• [Data lines]:
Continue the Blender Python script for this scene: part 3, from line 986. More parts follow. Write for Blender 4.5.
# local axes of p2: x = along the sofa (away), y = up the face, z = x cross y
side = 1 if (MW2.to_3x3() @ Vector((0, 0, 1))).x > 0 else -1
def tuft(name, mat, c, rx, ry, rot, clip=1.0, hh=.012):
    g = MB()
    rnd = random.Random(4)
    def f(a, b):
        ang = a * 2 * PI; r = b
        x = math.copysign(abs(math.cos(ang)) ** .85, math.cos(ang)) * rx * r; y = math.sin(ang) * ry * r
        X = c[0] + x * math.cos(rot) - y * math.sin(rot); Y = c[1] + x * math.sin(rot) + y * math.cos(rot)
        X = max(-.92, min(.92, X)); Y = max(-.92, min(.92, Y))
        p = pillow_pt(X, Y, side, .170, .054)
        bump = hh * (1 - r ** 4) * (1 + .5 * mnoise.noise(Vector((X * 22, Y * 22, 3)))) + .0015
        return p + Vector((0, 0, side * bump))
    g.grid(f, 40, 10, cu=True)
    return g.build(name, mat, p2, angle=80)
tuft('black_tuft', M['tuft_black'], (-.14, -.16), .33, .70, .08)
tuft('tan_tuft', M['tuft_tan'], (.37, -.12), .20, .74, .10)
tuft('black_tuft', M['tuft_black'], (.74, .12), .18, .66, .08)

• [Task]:
Copy out the whole listing exactly as written.

• [Expected answer]:
Continue the Blender Python script for this scene: part 3, from line 986. More parts follow. Write for Blender 4.5.
# local axes of p2: x = along the sofa (away), y = up the face, z = x cross y
side = 1 if (MW2.to_3x3() @ Vector((0, 0, 1))).x > 0 else -1
def tuft(name, mat, c, rx, ry, rot, clip=1.0, hh=.012):
    g = MB()
    rnd = random.Random(4)
    def f(a, b):
        ang = a * 2 * PI; r = b
        x = math.copysign(abs(math.cos(ang)) ** .85, math.cos(ang)) * rx * r; y = math.sin(ang) * ry * r
        X = c[0] + x * math.cos(rot) - y * math.sin(rot); Y = c[1] + x * math.sin(rot) + y * math.cos(rot)
        X = max(-.92, min(.92, X)); Y = max(-.92, min(.92, Y))
        p = pillow_pt(X, Y, side, .170, .054)
        bump = hh * (1 - r ** 4) * (1 + .5 * mnoise.noise(Vector((X * 22, Y * 22, 3)))) + .0015
        return p + Vector((0, 0, side * bump))
    g.grid(f, 40, 10, cu=True)
    return g.build(name, mat, p2, angle=80)
tuft('black_tuft', M['tuft_black'], (-.14, -.16), .33, .70, .08)
tuft('tan_tuft', M['tuft_tan'], (.37, -.12), .20, .74, .10)
tuft('black_tuft', M['tuft_black'], (.74, .12), .18, .66, .08)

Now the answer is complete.